Joseph Lederle submitted sketches for the Navesink Light Station in August 1860 and later, as a U.S. Lighthouse Board Superintendent of Construction, oversaw its construction. 28 Lederle was appointed Acting Engineer for the Third Lighthouse District in October 1862. He worked for the Third Lighthouse District, headquartered in New York, for nearly a decade, resigning in October 1871. It is not known what other lighthouses Lederle designed during his career with the Lighthouse Board. After resigning, he eventually opened his own architectural practice on Staten Island and is listed as having an office there until his death in 1895.

The design of Navesink Light Station is that of a fortress. Although the U.S. Lighthouse Board began to standardize lighthouse designs in the 1850s, no other United States lighthouse repeats the design used at Navesink or even resembles its unique appearance. Built during a period when massive Government architecture was in vogue, the design is reminiscent of the "battle gothic" style used in institutional buildings such as those built at Virginia Military Institute and the Old Louisiana State Capitol. European lighthouses that incorporated many elements of castles in their designs might have influenced Lederle.

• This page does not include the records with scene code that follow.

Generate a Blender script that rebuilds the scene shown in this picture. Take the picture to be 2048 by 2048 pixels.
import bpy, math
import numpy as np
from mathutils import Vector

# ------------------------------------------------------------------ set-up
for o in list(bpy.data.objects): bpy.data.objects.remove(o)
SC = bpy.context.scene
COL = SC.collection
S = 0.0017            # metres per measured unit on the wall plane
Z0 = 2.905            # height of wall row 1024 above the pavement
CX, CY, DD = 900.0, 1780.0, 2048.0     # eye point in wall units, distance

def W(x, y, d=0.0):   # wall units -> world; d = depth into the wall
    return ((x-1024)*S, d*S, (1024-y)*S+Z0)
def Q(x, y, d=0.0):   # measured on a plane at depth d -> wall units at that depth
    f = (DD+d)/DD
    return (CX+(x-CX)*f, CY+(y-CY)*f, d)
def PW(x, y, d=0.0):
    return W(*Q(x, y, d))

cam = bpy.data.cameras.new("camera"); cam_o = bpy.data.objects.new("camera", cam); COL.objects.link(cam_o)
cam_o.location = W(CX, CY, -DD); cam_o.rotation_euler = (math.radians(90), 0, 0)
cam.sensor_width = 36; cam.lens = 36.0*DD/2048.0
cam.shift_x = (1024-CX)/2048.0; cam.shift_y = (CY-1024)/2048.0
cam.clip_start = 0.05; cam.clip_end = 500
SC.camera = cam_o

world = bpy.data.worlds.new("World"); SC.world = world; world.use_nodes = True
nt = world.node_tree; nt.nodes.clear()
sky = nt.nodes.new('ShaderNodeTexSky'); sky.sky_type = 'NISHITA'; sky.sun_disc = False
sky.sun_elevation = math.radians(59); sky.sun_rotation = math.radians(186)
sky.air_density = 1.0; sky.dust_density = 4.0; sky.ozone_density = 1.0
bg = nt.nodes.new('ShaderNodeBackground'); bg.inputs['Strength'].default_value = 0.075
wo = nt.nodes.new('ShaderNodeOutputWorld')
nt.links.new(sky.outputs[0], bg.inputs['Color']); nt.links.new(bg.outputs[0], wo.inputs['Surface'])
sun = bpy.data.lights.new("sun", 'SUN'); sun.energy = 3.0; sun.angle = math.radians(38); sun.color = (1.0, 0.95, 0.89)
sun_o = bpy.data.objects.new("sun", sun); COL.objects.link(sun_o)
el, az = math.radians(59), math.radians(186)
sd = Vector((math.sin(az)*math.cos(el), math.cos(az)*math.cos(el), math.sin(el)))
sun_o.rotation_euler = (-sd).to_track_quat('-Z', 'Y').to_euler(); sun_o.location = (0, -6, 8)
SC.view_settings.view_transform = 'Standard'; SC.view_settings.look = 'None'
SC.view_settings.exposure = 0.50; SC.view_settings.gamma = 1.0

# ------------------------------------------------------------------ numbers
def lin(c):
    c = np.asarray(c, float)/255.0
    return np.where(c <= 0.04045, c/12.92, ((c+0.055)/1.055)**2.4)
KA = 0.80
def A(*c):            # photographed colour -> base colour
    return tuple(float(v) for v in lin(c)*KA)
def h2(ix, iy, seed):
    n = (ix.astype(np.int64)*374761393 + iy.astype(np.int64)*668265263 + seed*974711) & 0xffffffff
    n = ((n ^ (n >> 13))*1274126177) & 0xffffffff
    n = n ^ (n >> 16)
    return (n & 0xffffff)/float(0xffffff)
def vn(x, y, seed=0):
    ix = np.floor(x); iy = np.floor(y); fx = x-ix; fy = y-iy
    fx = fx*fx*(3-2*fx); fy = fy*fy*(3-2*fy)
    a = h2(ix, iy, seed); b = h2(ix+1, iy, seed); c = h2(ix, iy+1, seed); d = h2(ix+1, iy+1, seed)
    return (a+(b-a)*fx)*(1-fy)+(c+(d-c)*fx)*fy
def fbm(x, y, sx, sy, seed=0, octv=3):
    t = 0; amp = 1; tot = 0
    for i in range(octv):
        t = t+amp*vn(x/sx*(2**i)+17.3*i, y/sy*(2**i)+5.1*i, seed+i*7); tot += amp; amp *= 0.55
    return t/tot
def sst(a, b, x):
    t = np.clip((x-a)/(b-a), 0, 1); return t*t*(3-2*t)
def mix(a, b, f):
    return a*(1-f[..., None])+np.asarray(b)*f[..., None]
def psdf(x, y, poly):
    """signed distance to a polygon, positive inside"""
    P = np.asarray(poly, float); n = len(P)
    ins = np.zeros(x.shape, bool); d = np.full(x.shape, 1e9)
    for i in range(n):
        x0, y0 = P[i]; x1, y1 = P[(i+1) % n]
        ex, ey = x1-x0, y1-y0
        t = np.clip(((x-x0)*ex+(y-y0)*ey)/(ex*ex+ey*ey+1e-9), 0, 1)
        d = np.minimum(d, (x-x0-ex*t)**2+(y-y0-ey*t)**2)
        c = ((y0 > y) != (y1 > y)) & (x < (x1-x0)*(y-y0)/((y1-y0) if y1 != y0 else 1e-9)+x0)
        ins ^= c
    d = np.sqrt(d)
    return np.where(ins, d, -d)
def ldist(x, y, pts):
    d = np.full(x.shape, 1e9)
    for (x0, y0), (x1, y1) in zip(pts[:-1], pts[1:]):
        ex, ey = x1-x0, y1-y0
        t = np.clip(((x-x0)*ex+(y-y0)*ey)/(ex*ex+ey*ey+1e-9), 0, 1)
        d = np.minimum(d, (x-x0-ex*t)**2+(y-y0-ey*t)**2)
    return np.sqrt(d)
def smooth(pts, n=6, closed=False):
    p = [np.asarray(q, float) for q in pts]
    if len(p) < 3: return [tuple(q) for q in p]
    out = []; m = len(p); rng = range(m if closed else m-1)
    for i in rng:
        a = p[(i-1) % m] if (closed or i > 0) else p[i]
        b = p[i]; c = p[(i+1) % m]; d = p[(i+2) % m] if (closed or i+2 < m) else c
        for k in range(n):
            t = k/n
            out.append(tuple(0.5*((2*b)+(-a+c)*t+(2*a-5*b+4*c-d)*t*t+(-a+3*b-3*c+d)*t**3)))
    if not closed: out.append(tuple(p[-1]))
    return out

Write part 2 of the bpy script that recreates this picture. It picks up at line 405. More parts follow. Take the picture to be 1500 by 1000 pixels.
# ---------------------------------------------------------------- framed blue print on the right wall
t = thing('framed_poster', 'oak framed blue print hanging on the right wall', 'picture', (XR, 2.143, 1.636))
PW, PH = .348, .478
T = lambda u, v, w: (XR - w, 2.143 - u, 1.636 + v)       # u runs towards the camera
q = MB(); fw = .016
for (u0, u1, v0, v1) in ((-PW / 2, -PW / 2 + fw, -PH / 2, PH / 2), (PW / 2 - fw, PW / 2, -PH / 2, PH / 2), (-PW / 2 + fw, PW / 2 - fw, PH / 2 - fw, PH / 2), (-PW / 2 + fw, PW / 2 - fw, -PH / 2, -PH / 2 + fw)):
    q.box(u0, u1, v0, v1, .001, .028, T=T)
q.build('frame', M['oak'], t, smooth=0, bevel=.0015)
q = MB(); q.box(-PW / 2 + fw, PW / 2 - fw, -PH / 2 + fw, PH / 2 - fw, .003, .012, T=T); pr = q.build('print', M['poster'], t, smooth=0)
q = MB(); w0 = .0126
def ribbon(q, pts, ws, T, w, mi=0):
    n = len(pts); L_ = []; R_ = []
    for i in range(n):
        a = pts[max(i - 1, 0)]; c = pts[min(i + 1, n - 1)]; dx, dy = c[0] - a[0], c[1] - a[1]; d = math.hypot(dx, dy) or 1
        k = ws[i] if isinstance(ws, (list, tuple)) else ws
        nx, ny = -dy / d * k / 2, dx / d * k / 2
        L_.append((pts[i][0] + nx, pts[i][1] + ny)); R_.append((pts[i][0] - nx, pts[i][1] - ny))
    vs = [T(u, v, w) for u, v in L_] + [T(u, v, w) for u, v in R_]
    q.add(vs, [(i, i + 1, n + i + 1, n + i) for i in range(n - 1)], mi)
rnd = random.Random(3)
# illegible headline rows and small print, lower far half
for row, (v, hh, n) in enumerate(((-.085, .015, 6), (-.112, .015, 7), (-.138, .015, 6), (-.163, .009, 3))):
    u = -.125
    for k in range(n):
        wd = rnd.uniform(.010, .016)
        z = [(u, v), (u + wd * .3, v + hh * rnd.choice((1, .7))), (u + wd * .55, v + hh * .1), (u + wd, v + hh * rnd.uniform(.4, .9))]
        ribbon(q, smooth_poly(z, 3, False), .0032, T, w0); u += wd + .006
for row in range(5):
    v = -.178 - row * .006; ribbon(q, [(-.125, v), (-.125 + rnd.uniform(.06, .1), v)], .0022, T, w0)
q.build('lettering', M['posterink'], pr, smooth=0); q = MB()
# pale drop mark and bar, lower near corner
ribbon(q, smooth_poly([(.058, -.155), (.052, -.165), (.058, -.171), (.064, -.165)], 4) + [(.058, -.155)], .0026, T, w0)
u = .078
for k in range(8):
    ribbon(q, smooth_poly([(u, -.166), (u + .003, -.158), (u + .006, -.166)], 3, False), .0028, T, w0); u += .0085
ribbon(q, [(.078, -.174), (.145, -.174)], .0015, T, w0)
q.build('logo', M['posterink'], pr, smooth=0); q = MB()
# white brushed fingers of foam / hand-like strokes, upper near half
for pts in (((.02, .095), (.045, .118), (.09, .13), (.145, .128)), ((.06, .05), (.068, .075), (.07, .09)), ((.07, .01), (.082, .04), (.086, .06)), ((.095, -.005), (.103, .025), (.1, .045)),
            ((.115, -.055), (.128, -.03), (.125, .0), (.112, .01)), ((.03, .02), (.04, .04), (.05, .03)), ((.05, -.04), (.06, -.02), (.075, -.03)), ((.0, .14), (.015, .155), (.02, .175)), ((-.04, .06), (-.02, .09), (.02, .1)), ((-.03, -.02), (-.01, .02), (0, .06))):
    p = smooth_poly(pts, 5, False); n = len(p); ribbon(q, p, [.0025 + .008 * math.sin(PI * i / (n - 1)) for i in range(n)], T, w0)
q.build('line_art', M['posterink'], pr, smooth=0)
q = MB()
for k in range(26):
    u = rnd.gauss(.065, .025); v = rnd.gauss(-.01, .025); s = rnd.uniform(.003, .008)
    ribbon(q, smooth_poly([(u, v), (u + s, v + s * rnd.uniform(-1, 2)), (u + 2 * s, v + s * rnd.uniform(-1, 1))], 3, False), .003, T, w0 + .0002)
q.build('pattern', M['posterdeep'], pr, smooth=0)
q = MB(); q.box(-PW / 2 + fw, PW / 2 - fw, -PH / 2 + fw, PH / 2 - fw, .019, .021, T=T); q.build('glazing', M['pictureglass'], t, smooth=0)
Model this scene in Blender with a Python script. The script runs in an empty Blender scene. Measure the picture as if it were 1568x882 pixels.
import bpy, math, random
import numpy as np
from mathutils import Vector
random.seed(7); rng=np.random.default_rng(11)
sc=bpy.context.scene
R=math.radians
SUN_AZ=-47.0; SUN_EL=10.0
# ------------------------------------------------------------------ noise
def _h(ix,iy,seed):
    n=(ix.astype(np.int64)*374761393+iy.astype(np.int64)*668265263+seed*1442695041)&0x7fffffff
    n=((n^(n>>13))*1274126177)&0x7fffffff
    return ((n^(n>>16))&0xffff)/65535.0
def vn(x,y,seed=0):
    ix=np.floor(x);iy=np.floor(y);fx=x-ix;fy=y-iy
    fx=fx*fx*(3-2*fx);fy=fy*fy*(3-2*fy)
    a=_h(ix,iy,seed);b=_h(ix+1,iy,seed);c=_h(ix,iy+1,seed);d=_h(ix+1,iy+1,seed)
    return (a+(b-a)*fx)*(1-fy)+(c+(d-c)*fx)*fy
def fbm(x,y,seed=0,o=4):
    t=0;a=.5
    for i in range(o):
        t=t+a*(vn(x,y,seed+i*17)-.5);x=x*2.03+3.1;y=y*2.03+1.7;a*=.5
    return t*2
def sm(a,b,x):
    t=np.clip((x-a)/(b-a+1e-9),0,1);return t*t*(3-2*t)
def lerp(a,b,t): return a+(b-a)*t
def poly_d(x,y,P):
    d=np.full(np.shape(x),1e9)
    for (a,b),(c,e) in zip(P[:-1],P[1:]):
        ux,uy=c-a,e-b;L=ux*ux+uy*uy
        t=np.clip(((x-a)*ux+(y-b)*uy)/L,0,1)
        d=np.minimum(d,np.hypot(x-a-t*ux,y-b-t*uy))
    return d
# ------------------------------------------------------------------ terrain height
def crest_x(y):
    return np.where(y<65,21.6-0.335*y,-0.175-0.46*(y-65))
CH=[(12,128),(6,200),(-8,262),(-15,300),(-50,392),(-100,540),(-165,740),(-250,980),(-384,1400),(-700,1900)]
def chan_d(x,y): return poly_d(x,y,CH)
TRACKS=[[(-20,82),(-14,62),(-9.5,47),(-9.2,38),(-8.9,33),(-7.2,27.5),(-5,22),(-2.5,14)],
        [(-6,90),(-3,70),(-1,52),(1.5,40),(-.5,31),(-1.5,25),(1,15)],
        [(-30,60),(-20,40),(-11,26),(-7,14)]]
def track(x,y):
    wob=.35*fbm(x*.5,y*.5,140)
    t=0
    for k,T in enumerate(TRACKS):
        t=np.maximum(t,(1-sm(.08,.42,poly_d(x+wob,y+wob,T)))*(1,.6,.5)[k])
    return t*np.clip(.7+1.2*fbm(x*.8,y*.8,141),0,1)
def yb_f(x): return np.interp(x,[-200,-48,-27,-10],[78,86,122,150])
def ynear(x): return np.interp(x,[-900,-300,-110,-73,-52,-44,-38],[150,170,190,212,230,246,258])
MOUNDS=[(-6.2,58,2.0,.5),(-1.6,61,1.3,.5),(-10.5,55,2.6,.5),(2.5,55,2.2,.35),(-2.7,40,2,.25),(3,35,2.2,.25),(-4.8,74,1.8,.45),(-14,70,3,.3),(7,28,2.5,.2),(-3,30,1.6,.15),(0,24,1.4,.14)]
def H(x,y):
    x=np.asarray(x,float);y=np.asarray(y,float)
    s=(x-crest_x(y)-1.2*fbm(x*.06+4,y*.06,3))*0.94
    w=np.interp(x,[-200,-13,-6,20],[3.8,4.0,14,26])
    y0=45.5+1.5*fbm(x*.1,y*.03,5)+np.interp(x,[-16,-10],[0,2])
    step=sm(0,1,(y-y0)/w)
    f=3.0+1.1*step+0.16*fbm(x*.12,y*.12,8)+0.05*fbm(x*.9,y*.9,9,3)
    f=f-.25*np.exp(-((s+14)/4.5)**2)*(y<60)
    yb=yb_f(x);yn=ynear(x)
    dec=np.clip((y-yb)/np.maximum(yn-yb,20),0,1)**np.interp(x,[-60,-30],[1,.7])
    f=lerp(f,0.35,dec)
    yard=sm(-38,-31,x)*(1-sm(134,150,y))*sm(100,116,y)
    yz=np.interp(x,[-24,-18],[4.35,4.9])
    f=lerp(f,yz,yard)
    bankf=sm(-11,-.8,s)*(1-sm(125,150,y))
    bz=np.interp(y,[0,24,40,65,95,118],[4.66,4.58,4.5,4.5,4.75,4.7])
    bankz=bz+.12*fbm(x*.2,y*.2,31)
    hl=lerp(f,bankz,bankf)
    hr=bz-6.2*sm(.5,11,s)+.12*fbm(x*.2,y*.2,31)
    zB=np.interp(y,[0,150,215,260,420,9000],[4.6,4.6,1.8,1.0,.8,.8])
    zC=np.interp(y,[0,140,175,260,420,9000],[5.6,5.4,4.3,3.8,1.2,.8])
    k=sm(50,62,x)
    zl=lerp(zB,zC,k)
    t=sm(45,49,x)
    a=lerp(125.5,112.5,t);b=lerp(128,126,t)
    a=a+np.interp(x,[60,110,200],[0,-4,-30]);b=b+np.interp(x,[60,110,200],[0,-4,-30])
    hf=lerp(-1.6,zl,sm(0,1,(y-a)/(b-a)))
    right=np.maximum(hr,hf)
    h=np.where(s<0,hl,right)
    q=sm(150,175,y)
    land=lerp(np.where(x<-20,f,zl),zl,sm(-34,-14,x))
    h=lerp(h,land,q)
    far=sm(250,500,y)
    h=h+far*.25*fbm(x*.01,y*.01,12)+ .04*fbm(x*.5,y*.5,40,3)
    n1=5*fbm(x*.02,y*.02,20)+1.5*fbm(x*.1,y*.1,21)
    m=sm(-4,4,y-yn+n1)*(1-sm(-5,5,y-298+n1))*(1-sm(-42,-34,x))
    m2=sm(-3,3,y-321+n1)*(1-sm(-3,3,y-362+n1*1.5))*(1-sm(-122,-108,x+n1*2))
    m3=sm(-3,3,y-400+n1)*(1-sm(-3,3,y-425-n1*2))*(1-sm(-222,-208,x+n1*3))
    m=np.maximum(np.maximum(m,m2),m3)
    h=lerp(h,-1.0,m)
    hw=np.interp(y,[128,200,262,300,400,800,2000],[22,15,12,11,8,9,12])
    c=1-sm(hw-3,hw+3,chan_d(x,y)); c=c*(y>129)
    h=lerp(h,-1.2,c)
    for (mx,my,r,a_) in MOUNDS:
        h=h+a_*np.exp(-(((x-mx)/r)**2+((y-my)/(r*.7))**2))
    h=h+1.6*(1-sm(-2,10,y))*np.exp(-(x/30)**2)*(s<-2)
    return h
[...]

The castle-like appearance of Navesink is unusual, but the two towers makes it quite distinctive. Early on, the Lighthouse Board experimented with "twin" or "double" lights in locations where light stations were close together. In the case of Navesink, the Lighthouse Board wanted to ensure mariners did not mistake it for the Sandy Hook Light just five miles away or confuse it with the lightship stationed just off Sandy Hook. Navesink is the only surviving set of twin lights where the towers are incorporated into a single building.

The elevation of the grounds around the lighthouse made it an ideal spot to conduct communication activities. Colonists established an outpost here in 1746 to send warning signals to the colony of New York about approaching French war ships. During the Revolutionary war General George Washington stationed a militia post to monitor British navy movements in Sandy Hook Bay. Even after the construction of the lighthouses, the hills remained an important communication center with the establishment of several different telegraph companies. In 1829, the Merchant's Exchange, a commodity exchange for buying and selling goods, erected a semaphore tower here. Another tower had previously been erected in nearby Sandy Hook in 1827.

The tower was used to relay messages between ships passing Sandy Hook and the Exchange's building in Manhattan, New York. The New York-Sandy Hook Telegraph Company, using magnetic telegraph equipment, replaced the semaphore in 1854. Other telegraph companies would follow including the Western Union in 1872, and the Postal Telegraph in 1898, who competed against each other sending messages about passing maritime traffic to clients around the country.

In 1899, Guglielmo Marconi placed an antenna and receiving station at the Navesink Light Station to demonstrate his wireless telegraph. Marconi had studied the works of several inventors experimenting with electromagnetic waves. He conducted his own experiments leading to the development of commercial wireless telegraph equipment that would become the forerunner of modern radio communications. By 1896 Marconi had patented a wireless telegraph system in England demonstrating it in several British locations including sending a signal across the English Channel. The New York Herald newspaper had hired him to bring his wireless telegraph to the United States and report on the 1899 America's Cup yacht races being held off the tip of Sandy Hook, New Jersey. This demonstration worked so well that Marconi expanded his American operations, establishing the nation's first commercial wireless telegraph station at Navesink capable of sending and receiving messages on a regular basis. Eventually Marconi ship to shore communications equipment would become standard on ocean going vessels.

The United States Navy, which had observed Marconi's operation at Navesink, saw the value of using the light station for wireless telegraph. The Navy's Bureau of Equipment was instructed to build a small house on the lighthouse property and set it up for wireless operations sometime after 1903. Originally the intentions were to use Marconi's equipment, but the Navy could not come to terms with the inventor and they decided to use a competitor's wireless set instead. The military operated wireless station was short lived. By 1909 the Navy had established a more favorable location near Fire Island, New York and the Navesink station was abandoned. The Postal Telegraph Company eventually purchased the structure and moved it from the lighthouse grounds to their property making living quarters for the telegraph operator. In 1985 through a land acquisition program the State of New Jersey purchased the former Postal Telegraph Company complex. The Navy telegraph building and Postal Telegraph Tower base are still standing as part of that acquisition and are administered as part of the Twin Lights Historic Site.
 
The United States Army also used the towers at the light station as a test site for experimental electronics and detection devices. From July 30 to August 9, 1935 heat-seeking equipment know as thermopiles were used to track ships approaching New York Harbor. The Army Signal Corp was experimenting with various methods of doing this and needed a high vantage point to test their equipment. The unparalleled view from the hill of the Navesink Light Station provided that vantage point. The tests required the use of a powerful searchlight, so the Lighthouse Service issued a notice to mariners warning them of its use. The notice attracted local attention with the Long Branch Record newspaper carrying a headline that said, "Ray Which Detects Ships Off Shore To Be Tested Secretly at Highlands." The New York Times noted the tests as well printing their headline as "Mystery Ray Sees Enemy At 50 Miles."

Four years later in 1939 the Army Signal Corp was again at Navesink Light Station. This time it was to test the effects of higher altitudes on long-range radar sets. The Lighthouse Service permitted the Army to take over half of the lighthouse reservation including some interior sections in the north wing. Photographs show several radar sets and equipment huts on the grounds of the lighthouse. Once testing was completed all evidence of these devices and accompanying buildings were removed.